Worried that Germany’s influence within EADS could diminish if non-Germans bought Daimler shares, German finance minister Peer Steinbrueck intervened, saying: “We can’t let Airbus fall headlong because some mismanagement has left it in a difficult position.”

Meanwhile, Airbus’ chief rival is taking advantage of the European firm’s troubles. Just 18 months ago, on the day of the A380’s maiden flight, US manufacturer Boeing quietly published their quarterly results for the first three months of 2005.

Profits had slipped – down to US$535m from US$623m in the same period the previous year. As Airbus wowed the aviation world with their ‘superjumbo’, it looked as though Boeing were slipping further behind the Europeans.

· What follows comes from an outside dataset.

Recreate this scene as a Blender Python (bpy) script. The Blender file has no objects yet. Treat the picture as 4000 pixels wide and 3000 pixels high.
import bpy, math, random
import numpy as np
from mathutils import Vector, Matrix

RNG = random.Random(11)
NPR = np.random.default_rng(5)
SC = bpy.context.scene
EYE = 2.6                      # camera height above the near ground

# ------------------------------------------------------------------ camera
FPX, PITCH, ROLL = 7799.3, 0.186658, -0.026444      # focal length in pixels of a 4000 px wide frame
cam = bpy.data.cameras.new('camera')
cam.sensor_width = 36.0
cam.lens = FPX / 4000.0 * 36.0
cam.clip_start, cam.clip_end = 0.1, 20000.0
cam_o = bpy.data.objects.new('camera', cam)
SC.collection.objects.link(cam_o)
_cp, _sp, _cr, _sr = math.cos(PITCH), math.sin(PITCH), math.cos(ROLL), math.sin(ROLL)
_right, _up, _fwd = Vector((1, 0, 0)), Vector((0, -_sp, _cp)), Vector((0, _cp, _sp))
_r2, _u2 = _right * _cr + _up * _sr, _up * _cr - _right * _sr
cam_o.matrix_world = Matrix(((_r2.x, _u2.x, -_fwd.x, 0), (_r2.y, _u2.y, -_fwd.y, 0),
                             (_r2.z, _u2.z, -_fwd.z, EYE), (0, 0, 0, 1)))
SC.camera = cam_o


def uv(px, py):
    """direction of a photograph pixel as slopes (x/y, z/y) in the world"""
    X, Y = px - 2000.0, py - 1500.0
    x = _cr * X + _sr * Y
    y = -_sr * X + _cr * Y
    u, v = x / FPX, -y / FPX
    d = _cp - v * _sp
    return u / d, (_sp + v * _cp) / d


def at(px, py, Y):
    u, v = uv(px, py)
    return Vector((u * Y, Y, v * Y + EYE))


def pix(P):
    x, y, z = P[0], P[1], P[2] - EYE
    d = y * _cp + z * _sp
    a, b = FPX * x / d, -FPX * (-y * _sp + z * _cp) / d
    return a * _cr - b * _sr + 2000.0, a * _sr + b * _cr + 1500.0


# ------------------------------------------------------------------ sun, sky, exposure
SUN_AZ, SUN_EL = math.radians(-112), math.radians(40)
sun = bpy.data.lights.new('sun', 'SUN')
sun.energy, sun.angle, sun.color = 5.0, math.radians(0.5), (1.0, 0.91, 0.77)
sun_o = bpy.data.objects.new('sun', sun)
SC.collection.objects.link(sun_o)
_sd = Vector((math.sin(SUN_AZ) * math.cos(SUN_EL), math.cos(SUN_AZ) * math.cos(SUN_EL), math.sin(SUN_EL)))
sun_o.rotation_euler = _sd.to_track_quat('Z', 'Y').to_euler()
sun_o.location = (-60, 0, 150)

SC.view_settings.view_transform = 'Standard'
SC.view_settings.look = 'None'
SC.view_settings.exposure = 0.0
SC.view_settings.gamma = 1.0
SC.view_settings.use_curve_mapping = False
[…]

Boeing chief executive, James Bell, congratulated Airbus, but reinforced the US manufacturer’s belief in their new aircraft, the ‘Dreamliner’ – a project that is, today, on target and scheduled to arrive years sooner than Airbus’ equivalent, the A350.

“Boeing are doing extremely well – the ‘Dreamliner’ looks like a very fine aeroplane and it’s just what the market wants,” says Butterworth-Hayes. “It’s extremely adaptable, and it’s going to be 15-20% cheaper to operate than the competitor. You have to say at the moment that it looks pretty good for Boeing.”

“Of course we thought the A380 would fly, that is what aircraft are made to do,” said Bell, 18 months ago. “But we thought our bet on the mid-range [airline] market was a better bet, and we still do.”

Right now, as Airbus fights to keep the A380 project alive, the shrewd money might well be on their rivals on the other side of the Atlantic. The ‘future of flight’, it appears, has a long way to go.